▶ EXERCISE DETAILS
Copy exactly the lines from the start of the material through the line with "COL = C.collection". Pictures stay out of the copy.

▶ DATA SEGMENT
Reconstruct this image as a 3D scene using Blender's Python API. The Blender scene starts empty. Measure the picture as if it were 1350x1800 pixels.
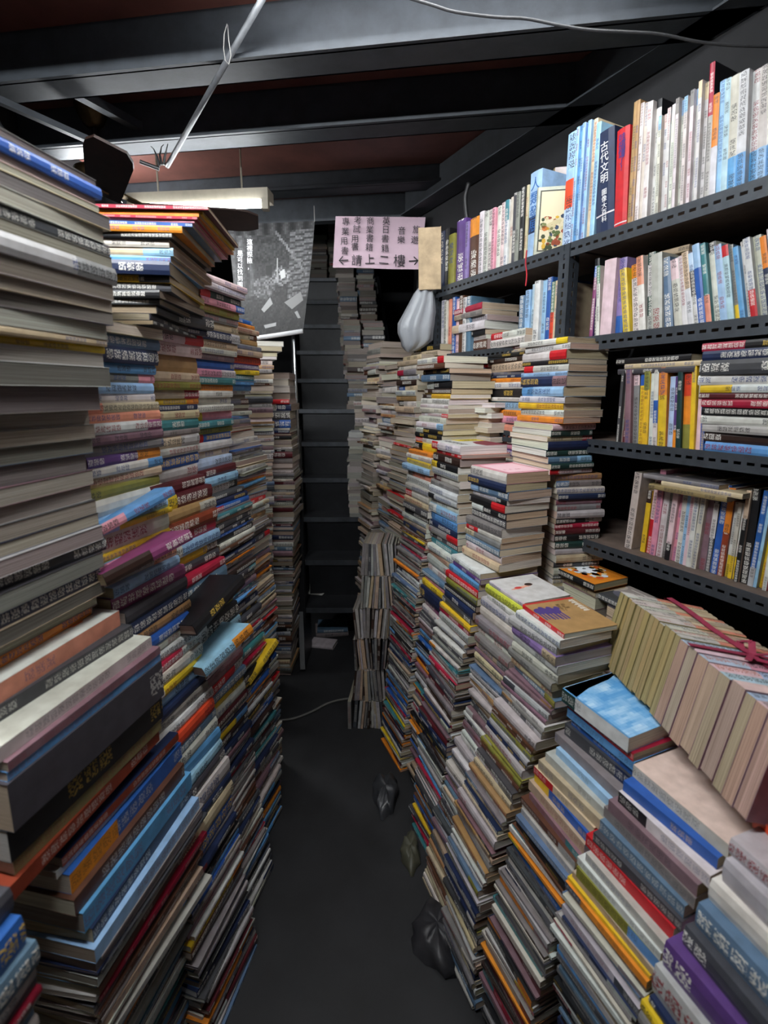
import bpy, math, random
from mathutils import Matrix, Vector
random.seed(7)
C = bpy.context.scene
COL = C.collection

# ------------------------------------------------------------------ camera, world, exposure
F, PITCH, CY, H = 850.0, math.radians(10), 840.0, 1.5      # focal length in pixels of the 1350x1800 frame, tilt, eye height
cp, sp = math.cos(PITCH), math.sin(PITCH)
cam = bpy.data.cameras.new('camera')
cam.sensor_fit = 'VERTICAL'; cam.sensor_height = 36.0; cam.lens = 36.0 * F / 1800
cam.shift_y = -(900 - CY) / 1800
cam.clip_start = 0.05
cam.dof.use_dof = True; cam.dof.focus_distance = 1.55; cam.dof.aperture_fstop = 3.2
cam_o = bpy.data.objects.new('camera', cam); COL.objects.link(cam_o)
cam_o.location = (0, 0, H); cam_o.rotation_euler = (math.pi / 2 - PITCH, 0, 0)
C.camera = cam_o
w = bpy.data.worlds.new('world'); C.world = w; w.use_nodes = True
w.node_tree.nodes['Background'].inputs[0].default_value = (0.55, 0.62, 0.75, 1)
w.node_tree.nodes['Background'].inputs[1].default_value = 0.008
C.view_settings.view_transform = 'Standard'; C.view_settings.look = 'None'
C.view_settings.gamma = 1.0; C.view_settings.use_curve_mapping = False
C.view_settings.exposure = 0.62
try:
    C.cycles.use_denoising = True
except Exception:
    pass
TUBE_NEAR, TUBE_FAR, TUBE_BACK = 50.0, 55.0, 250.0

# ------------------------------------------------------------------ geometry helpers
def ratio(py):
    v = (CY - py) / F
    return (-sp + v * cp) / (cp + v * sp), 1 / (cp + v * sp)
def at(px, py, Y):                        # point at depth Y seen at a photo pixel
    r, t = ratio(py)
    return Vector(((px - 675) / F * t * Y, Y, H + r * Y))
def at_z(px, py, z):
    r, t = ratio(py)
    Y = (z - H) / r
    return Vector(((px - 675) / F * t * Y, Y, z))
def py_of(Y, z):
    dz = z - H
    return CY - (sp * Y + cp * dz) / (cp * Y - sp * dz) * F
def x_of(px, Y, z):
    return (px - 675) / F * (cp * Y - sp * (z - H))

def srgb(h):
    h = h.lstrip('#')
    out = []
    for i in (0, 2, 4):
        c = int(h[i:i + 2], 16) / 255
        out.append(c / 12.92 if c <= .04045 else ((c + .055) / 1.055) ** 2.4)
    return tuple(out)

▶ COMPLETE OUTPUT
Reconstruct this image as a 3D scene using Blender's Python API. The Blender scene starts empty. Measure the picture as if it were 1350x1800 pixels.
import bpy, math, random
from mathutils import Matrix, Vector
random.seed(7)
C = bpy.context.scene
COL = C.collection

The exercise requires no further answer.